• [REQUIRED WORK]
Return every line below as is, leaving out the pictures.

-- START INFORMATION SHOWN --

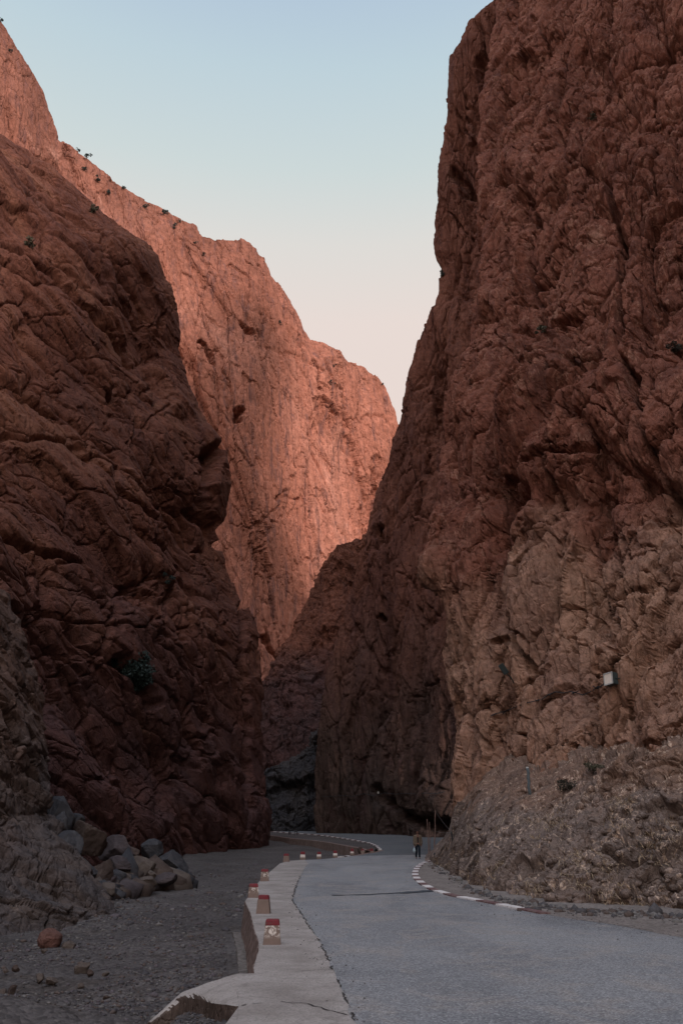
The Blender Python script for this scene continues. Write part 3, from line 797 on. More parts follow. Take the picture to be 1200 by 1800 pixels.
# dirt verge between kerb line and bank
v_pts = dense(kerb_xy, 0.6, 0.05, 5) + [(26, 14), (26, 60), (9, 62)]
tag(poly_sheet('verge', v_pts, M_VERGE, 0.005), kind='structure')
# far dirt strip left of the far road
w2 = [(p_.x, p_.y) for p_ in WALL2]
strip = far_xy[1:] + [(-30, 142), (-30, 128)] + w2[::-1] + [edge_xy[-2]]
tag(poly_sheet('roadside_strip', strip, M_BED, -0.01), kind='structure')

# painted kerb: red and white blocks
def painted(name, col, wear, under):
    m, t, b = new_mat(name)
    geo = t.n('ShaderNodeNewGeometry')
    n = t.noise(geo.outputs['Position'], 9, 8, 0.7)
    t.set(b.inputs['Base Color'], t.mix(t.step(n, wear, wear + 0.14), under, col))
    b.inputs['Roughness'].default_value = 0.7
    return m
M_WHITE = painted('white_kerb_paint', (0.66, 0.62, 0.60), 0.33, (0.3, 0.27, 0.25))
M_REDK = painted('red_kerb_paint', (0.11, 0.045, 0.05), 0.45, (0.19, 0.13, 0.12))
def kerb(name, line, width, length, h, start=0, mats=(None, None), stop=1e9):
    bm = bmesh.new()
    pts = [Vector(p_) for p_ in line]
    s_tot = [0]
    for a, b in zip(pts[:-1], pts[1:]): s_tot.append(s_tot[-1] + (b - a).length)
    def at(s):
        for i in range(len(pts) - 1):
            if s <= s_tot[i + 1] or i == len(pts) - 2:
                L = s_tot[i + 1] - s_tot[i]
                return pts[i].lerp(pts[i + 1], (s - s_tot[i]) / L), (pts[i + 1] - pts[i]).normalized()
    s, k = 0.0, start
    while s + length < min(s_tot[-1], stop):
        prev = None
        for j in range(5):
            c, d_ = at(s + length * (0.01 + 0.98 * j / 4))
            n_ = Vector((-d_.y, d_.x, 0)).normalized() * width / 2
            ring = [bm.verts.new(c + n_ + Vector((0, 0, -0.1))), bm.verts.new(c + n_ * 0.92 + Vector((0, 0, h))), bm.verts.new(c - n_ * 0.92 + Vector((0, 0, h))), bm.verts.new(c - n_ + Vector((0, 0, -0.1)))]
            if prev:
                for q in range(3):
                    f = bm.faces.new([prev[q], prev[q + 1], ring[q + 1], ring[q]]); f.material_index = k % 2
            if prev is None or j == 4:
                f = bm.faces.new(ring); f.material_index = k % 2
            prev = ring
        s += length; k += 1
    return tag(bm_obj(name, bm, list(mats)), kind='structure')
kerb('kerb', KERB[:13], 0.30, 1.35, 0.035, 0, (M_WHITE, M_REDK), stop=(1e9))
kerb('kerb', FAR, 0.26, 1.3, 0.06, 0, (M_WHITE, M_REDK))

# tar joint and cracks in the surface
M_TAR = simple_mat('tar', (0.065, 0.075, 0.085), 0.85, 0.2)
def ribbon(name, px_pts, width, mat, dz, seed=0, step=0.12, amp=0.03):
    pts = dense([on_ground(x, y) for x, y in px_pts], step, amp, seed)
    gap = perlin(np.array([[x * 1.7, y * 1.7, seed * 3.3] for x, y in pts]), 50)
    bm = bmesh.new(); prev = None
    rr = random.Random(seed + 1)
    for i, (x, y) in enumerate(pts):
        a = pts[max(i - 1, 0)]; b = pts[min(i + 1, len(pts) - 1)]
        d_ = Vector((b[0] - a[0], b[1] - a[1], 0)).normalized()
        n_ = Vector((-d_.y, d_.x, 0)) * width * rr.uniform(0.3, 1.0) / 2
        z = float(road_z(y)) + dz
        r = [bm.verts.new((x + n_.x, y + n_.y, z)), bm.verts.new((x - n_.x, y - n_.y, z))]
        if prev and (name == 'road_joint' or gap[i] > -0.12): bm.faces.new([prev[0], prev[1], r[1], r[0]])
        prev = r
    return tag(bm_obj(name, bm, mat), kind='structure')
ribbon('road_joint', [(585, 1574), (640, 1573), (700, 1570), (760, 1567)], 0.32, M_TAR, 0.012, 1, 0.2, 0.05)
ribbon('road_joint', [(700, 1571), (740, 1567), (768, 1566)], 0.7, M_TAR, 0.016, 2, 0.2, 0.06)
M_CRACK = simple_mat('crack_dirt', (0.055, 0.05, 0.048), 0.95, 0.1)
ribbon('road_crack', [(625, 1800), (600, 1742), (585, 1705)], 0.035, M_CRACK, 0.011, 3, 0.08, 0.02)
ribbon('road_crack', [(585, 1705), (573, 1682), (562, 1655), (532, 1612), (513, 1582)], 0.04, M_CRACK, 0.011, 4, 0.1, 0.03)
ribbon('road_crack', [(513, 1582), (521, 1556), (528, 1540)], 0.06, M_CRACK, 0.011, 5, 0.2, 0.04)
ribbon('road_crack', [(425, 1771), (480, 1763), (540, 1768), (610, 1788)], 0.03, M_CRACK, 0.024, 9, 0.08, 0.03)
ribbon('road_crack', [(450, 1713), (500, 1712), (585, 1706)], 0.02, M_CRACK, 0.024, 10, 0.08, 0.01)
ribbon('road_crack', [(470, 1578), (512, 1577)], 0.03, M_CRACK, 0.013, 11, 0.2, 0.01)
ribbon('road_crack', [(496, 1521), (560, 1520), (640, 1518)], 0.10, M_CRACK, 0.013, 12, 0.4, 0.03)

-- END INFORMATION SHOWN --

• [THE RESPONSE]
The Blender Python script for this scene continues. Write part 3, from line 797 on. More parts follow. Take the picture to be 1200 by 1800 pixels.
# dirt verge between kerb line and bank
v_pts = dense(kerb_xy, 0.6, 0.05, 5) + [(26, 14), (26, 60), (9, 62)]
tag(poly_sheet('verge', v_pts, M_VERGE, 0.005), kind='structure')
# far dirt strip left of the far road
w2 = [(p_.x, p_.y) for p_ in WALL2]
strip = far_xy[1:] + [(-30, 142), (-30, 128)] + w2[::-1] + [edge_xy[-2]]
tag(poly_sheet('roadside_strip', strip, M_BED, -0.01), kind='structure')

# painted kerb: red and white blocks
def painted(name, col, wear, under):
    m, t, b = new_mat(name)
    geo = t.n('ShaderNodeNewGeometry')
    n = t.noise(geo.outputs['Position'], 9, 8, 0.7)
    t.set(b.inputs['Base Color'], t.mix(t.step(n, wear, wear + 0.14), under, col))
    b.inputs['Roughness'].default_value = 0.7
    return m
M_WHITE = painted('white_kerb_paint', (0.66, 0.62, 0.60), 0.33, (0.3, 0.27, 0.25))
M_REDK = painted('red_kerb_paint', (0.11, 0.045, 0.05), 0.45, (0.19, 0.13, 0.12))
def kerb(name, line, width, length, h, start=0, mats=(None, None), stop=1e9):
    bm = bmesh.new()
    pts = [Vector(p_) for p_ in line]
    s_tot = [0]
    for a, b in zip(pts[:-1], pts[1:]): s_tot.append(s_tot[-1] + (b - a).length)
    def at(s):
        for i in range(len(pts) - 1):
            if s <= s_tot[i + 1] or i == len(pts) - 2:
                L = s_tot[i + 1] - s_tot[i]
                return pts[i].lerp(pts[i + 1], (s - s_tot[i]) / L), (pts[i + 1] - pts[i]).normalized()
    s, k = 0.0, start
    while s + length < min(s_tot[-1], stop):
        prev = None
        for j in range(5):
            c, d_ = at(s + length * (0.01 + 0.98 * j / 4))
            n_ = Vector((-d_.y, d_.x, 0)).normalized() * width / 2
            ring = [bm.verts.new(c + n_ + Vector((0, 0, -0.1))), bm.verts.new(c + n_ * 0.92 + Vector((0, 0, h))), bm.verts.new(c - n_ * 0.92 + Vector((0, 0, h))), bm.verts.new(c - n_ + Vector((0, 0, -0.1)))]
            if prev:
                for q in range(3):
                    f = bm.faces.new([prev[q], prev[q + 1], ring[q + 1], ring[q]]); f.material_index = k % 2
            if prev is None or j == 4:
                f = bm.faces.new(ring); f.material_index = k % 2
            prev = ring
        s += length; k += 1
    return tag(bm_obj(name, bm, list(mats)), kind='structure')
kerb('kerb', KERB[:13], 0.30, 1.35, 0.035, 0, (M_WHITE, M_REDK), stop=(1e9))
kerb('kerb', FAR, 0.26, 1.3, 0.06, 0, (M_WHITE, M_REDK))

# tar joint and cracks in the surface
M_TAR = simple_mat('tar', (0.065, 0.075, 0.085), 0.85, 0.2)
def ribbon(name, px_pts, width, mat, dz, seed=0, step=0.12, amp=0.03):
    pts = dense([on_ground(x, y) for x, y in px_pts], step, amp, seed)
    gap = perlin(np.array([[x * 1.7, y * 1.7, seed * 3.3] for x, y in pts]), 50)
    bm = bmesh.new(); prev = None
    rr = random.Random(seed + 1)
    for i, (x, y) in enumerate(pts):
        a = pts[max(i - 1, 0)]; b = pts[min(i + 1, len(pts) - 1)]
        d_ = Vector((b[0] - a[0], b[1] - a[1], 0)).normalized()
        n_ = Vector((-d_.y, d_.x, 0)) * width * rr.uniform(0.3, 1.0) / 2
        z = float(road_z(y)) + dz
        r = [bm.verts.new((x + n_.x, y + n_.y, z)), bm.verts.new((x - n_.x, y - n_.y, z))]
        if prev and (name == 'road_joint' or gap[i] > -0.12): bm.faces.new([prev[0], prev[1], r[1], r[0]])
        prev = r
    return tag(bm_obj(name, bm, mat), kind='structure')
ribbon('road_joint', [(585, 1574), (640, 1573), (700, 1570), (760, 1567)], 0.32, M_TAR, 0.012, 1, 0.2, 0.05)
ribbon('road_joint', [(700, 1571), (740, 1567), (768, 1566)], 0.7, M_TAR, 0.016, 2, 0.2, 0.06)
M_CRACK = simple_mat('crack_dirt', (0.055, 0.05, 0.048), 0.95, 0.1)
ribbon('road_crack', [(625, 1800), (600, 1742), (585, 1705)], 0.035, M_CRACK, 0.011, 3, 0.08, 0.02)
ribbon('road_crack', [(585, 1705), (573, 1682), (562, 1655), (532, 1612), (513, 1582)], 0.04, M_CRACK, 0.011, 4, 0.1, 0.03)
ribbon('road_crack', [(513, 1582), (521, 1556), (528, 1540)], 0.06, M_CRACK, 0.011, 5, 0.2, 0.04)
ribbon('road_crack', [(425, 1771), (480, 1763), (540, 1768), (610, 1788)], 0.03, M_CRACK, 0.024, 9, 0.08, 0.03)
ribbon('road_crack', [(450, 1713), (500, 1712), (585, 1706)], 0.02, M_CRACK, 0.024, 10, 0.08, 0.01)
ribbon('road_crack', [(470, 1578), (512, 1577)], 0.03, M_CRACK, 0.013, 11, 0.2, 0.01)
ribbon('road_crack', [(496, 1521), (560, 1520), (640, 1518)], 0.10, M_CRACK, 0.013, 12, 0.4, 0.03)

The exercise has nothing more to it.